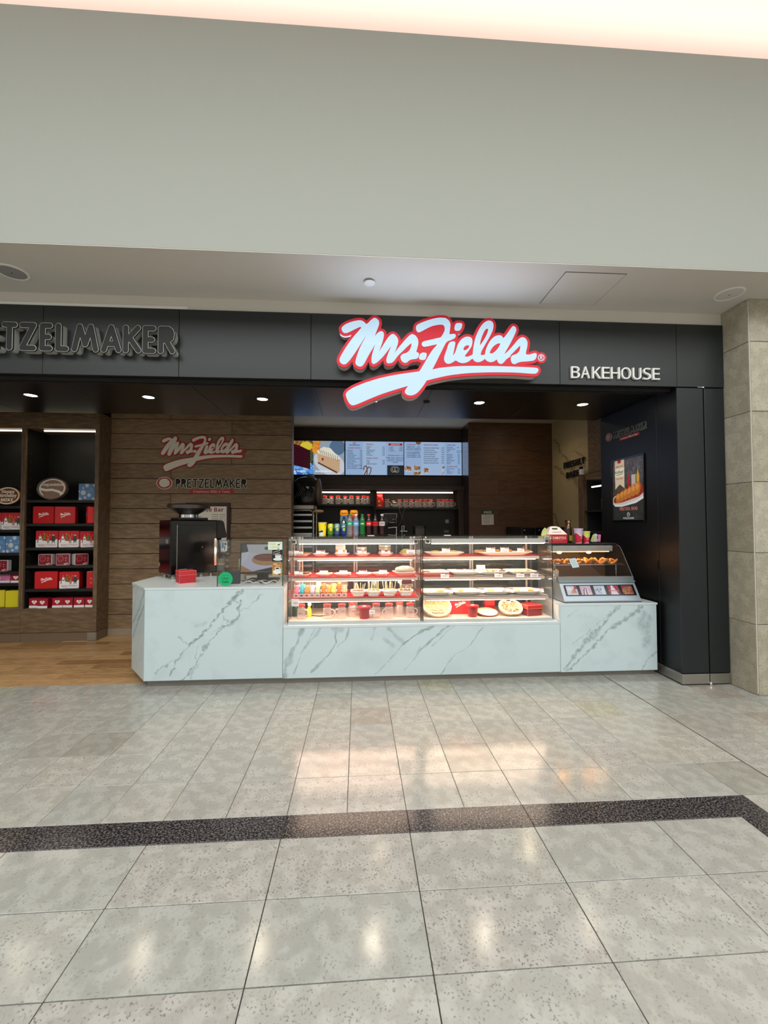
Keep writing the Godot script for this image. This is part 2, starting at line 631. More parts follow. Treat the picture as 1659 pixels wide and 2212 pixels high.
func setup_materials() -> void:
	sans = SystemFont.new()
	sans.font_names = PackedStringArray(["Droid Sans"])
	sans_bold = SystemFont.new()
	sans_bold.font_names = PackedStringArray(["Droid Sans"])
	sans_bold.font_weight = 700
	serif = SystemFont.new()
	serif.font_names = PackedStringArray(["Droid Serif"])
	serif_bold = SystemFont.new()
	serif_bold.font_names = PackedStringArray(["Droid Serif"])
	serif_bold.font_weight = 700

	var stones := []
	for v in 3:
		var dens: float = [0.55, 0.85, 1.0][v]
		stones.append(bake(640, 640, func(a, b, c):
			# pale limestone: faint clouds, small dark fossil flecks, a few rusty smudges
			var col := Color(0.93, 0.928, 0.91).lerp(Color(1.0, 0.998, 0.985), smoothstep(0.3, 0.75, a))
			var f := smoothstep(0.70 - 0.06 * dens, 0.84, b) * smoothstep(0.30, 0.62, c)
			col = col.lerp(Color(0.72, 0.715, 0.69), f * dens)
			return col.lerp(Color(0.87, 0.84, 0.79), smoothstep(0.66, 0.85, 1.0 - c) * smoothstep(0.5, 0.62, b) * 0.7 * dens), [noise(11 + v * 10, 0.007, FastNoiseLite.TYPE_SIMPLEX, 4), noise(12 + v * 10, 0.048, FastNoiseLite.TYPE_SIMPLEX, 3), noise(13 + v * 10, 0.010, FastNoiseLite.TYPE_SIMPLEX, 4)]))
	var stone: Texture2D = stones[1]
	M.stone = []
	var tints := [c8(192, 191, 184), c8(187, 187, 181), c8(184, 185, 180), c8(190, 188, 183), c8(189, 188, 181), c8(185, 184, 179), c8(194, 194, 188), c8(182, 181, 174),
		c8(190, 187, 168), c8(180, 172, 163), c8(174, 173, 165), c8(197, 196, 189)]
	for i in tints.size():
		var m := mat(tints[i].darkened(0.07), 0.14, 0.0, stones[[0, 1, 0, 2, 1, 0, 1, 0, 2, 1, 0, 2][i]])
		tri_tex(m, Vector3(1.7, 1.7, 1.7), Vector3(0.37 * i, 0.61 * i, 0.23 * i))
		M.stone.append(m)
	var rough_stone := mat(c8(192, 188, 172), 0.5, 0.0, stone)
	M.slab = []
	for i in 4:
		var m := mat([c8(186, 180, 162), c8(180, 174, 157), c8(190, 184, 168), c8(176, 170, 152)][i], 0.42, 0.0, stone)
		tri_tex(m, Vector3(1.5, 1.5, 1.5), Vector3(0.3 * i, 0.7 * i, 0.1 * i))
		M.slab.append(m)
	M.rough_stone = tri_tex(rough_stone, Vector3.ONE)
	var granite := bake(512, 512, func(a, b, c):
		var col := Color(0.20, 0.20, 0.215).lerp(Color(0.52, 0.50, 0.485), smoothstep(0.42, 0.62, a))
		col = col.lerp(Color(0.07, 0.07, 0.08), smoothstep(0.58, 0.72, b))
		return col.lerp(Color(0.46, 0.40, 0.36), smoothstep(0.6, 0.72, c) * 0.6), [noise(21, 0.055, FastNoiseLite.TYPE_SIMPLEX, 3), noise(22, 0.07, FastNoiseLite.TYPE_SIMPLEX, 3), noise(23, 0.045, FastNoiseLite.TYPE_SIMPLEX, 3)])
	M.granite = []
	for i in 4:
		M.granite.append(tri_tex(mat([c8(208, 208, 212), c8(200, 200, 206), c8(222, 212, 204), c8(212, 205, 200)][i], 0.17, 0.0, granite), Vector3(2.2, 2.2, 2.2), Vector3(0.21 * i, 0, 0.4 * i)))
	M.grout = mat(c8(62, 60, 56), 0.9)
	M.grout_light = mat(c8(205, 200, 186), 0.9)
	M.joint = mat(c8(22, 22, 22), 0.8)

	var w1 := wood_tex(31, Color(0.84, 0.81, 0.77), Color(1.0, 0.985, 0.96), 4)
	var w2 := wood_tex(37, Color(0.78, 0.75, 0.70), Color(1.0, 0.98, 0.94), 3)
	M.plank = []
	M.oak = []
	M.dark_wood = []
	for i in 6:
		var t: Texture2D = w1 if i % 2 == 0 else w2
		var p := mat([c8(146, 124, 97), c8(140, 118, 93), c8(151, 128, 101), c8(143, 121, 96), c8(148, 125, 99), c8(138, 117, 92)][i], 0.55, 0.0, t)
		M.plank.append(tri_tex(p, Vector3(0.72, 2.4, 2.4), Vector3(0.19 * i, 0.31 * i, 0.12 * i)))
		var o := mat([c8(190, 154, 112), c8(178, 140, 98), c8(202, 166, 122), c8(166, 128, 88), c8(186, 148, 106), c8(196, 160, 118)][i], 0.38, 0.0, t)
		M.oak.append(tri_tex(o, Vector3(0.8, 2.4, 2.6), Vector3(0.23 * i, 0.11 * i, 0.37 * i)))
		var d := mat([c8(96, 66, 42), c8(92, 63, 40)][i % 2], 0.45, 0.0, t)
		M.dark_wood.append(tri_tex(d, Vector3(0.6, 2.0, 2.0), Vector3(0.29 * i, 0.17 * i, 0.1 * i)))
	M.grey_wood = tri_tex(mat(c8(126, 106, 83), 0.55, 0.0, w2), Vector3(0.7, 2.2, 2.2))
	M.grey_wood_v = tri_tex(mat(c8(120, 100, 78), 0.55, 0.0, w1), Vector3(2.2, 0.7, 2.2))
	M.espresso = tri_tex(mat(c8(62, 44, 36), 0.5, 0.0, w1), Vector3(0.7, 2.2, 2.2))

	M.bulkhead = mat(c8(168, 171, 164), 0.5)
	M.bulkhead.metallic_specular = 0.3
	M.plaster = mat(c8(214, 209, 200), 0.8)
	M.ceil_white = mat(c8(248, 240, 234), 0.9)
	M.beige = mat(c8(205, 195, 172), 0.85)
	M.fascia = mat(c8(33, 38, 39), 0.42)
	M.soffit_black = mat(c8(22, 21, 21), 0.28)
	M.navy = mat(c8(8, 9, 12), 0.4)
	M.navy2 = mat(c8(27, 32, 35), 0.42)
	M.black = mat(c8(16, 16, 17), 0.4)
	M.black_gloss = mat(c8(6, 6, 7), 0.16)
	M.soft_black = mat(c8(30, 30, 31), 0.75)
	M.shelf_dark = mat(c8(26, 24, 21), 0.5)
	M.steel = mat(c8(178, 176, 170), 0.34, 0.9)
	M.steel_soft = mat(c8(168, 170, 170), 0.5, 0.7)
	M.alu = mat(c8(205, 208, 208), 0.38, 0.55)
	M.chrome = mat(c8(225, 226, 228), 0.12, 1.0)
	M.white = mat(c8(236, 236, 232), 0.5)
	M.white_gloss = mat(c8(238, 236, 228), 0.2)
	M.cream = mat(c8(236, 226, 200), 0.4)
	M.paper = mat(c8(236, 236, 234), 0.8)
	M.ink = mat(c8(20, 20, 22), 0.7)
	M.grey_ink = mat(c8(70, 70, 74), 0.7)
	M.maroon = mat(c8(104, 22, 34), 0.5)
	M.red = mat(c8(196, 16, 28), 0.42)
	M.red_dark = mat(c8(150, 14, 30), 0.45)
	M.red_mat = mat(c8(214, 40, 40), 0.7)
	M.glass = pane(c8(60, 80, 72), 0.02)
	M.glass_grey = pane(c8(90, 105, 98), 0.10)
	M.glass_edge = mat(c8(30, 44, 38), 0.15)
	M.jar = pane(c8(245, 235, 232), 0.16, 0.04)
	M.led = glow(c8(255, 240, 214), 3.0)
	M.led_white = glow(c8(246, 248, 255), 3.0)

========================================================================

With all pictures left out, please transcribe exactly the lines from the start of the material through the line with "serif_bold.font_weight = 700".

Keep writing the Godot script for this image. This is part 2, starting at line 631. More parts follow. Treat the picture as 1659 pixels wide and 2212 pixels high.
func setup_materials() -> void:
	sans = SystemFont.new()
	sans.font_names = PackedStringArray(["Droid Sans"])
	sans_bold = SystemFont.new()
	sans_bold.font_names = PackedStringArray(["Droid Sans"])
	sans_bold.font_weight = 700
	serif = SystemFont.new()
	serif.font_names = PackedStringArray(["Droid Serif"])
	serif_bold = SystemFont.new()
	serif_bold.font_names = PackedStringArray(["Droid Serif"])
	serif_bold.font_weight = 700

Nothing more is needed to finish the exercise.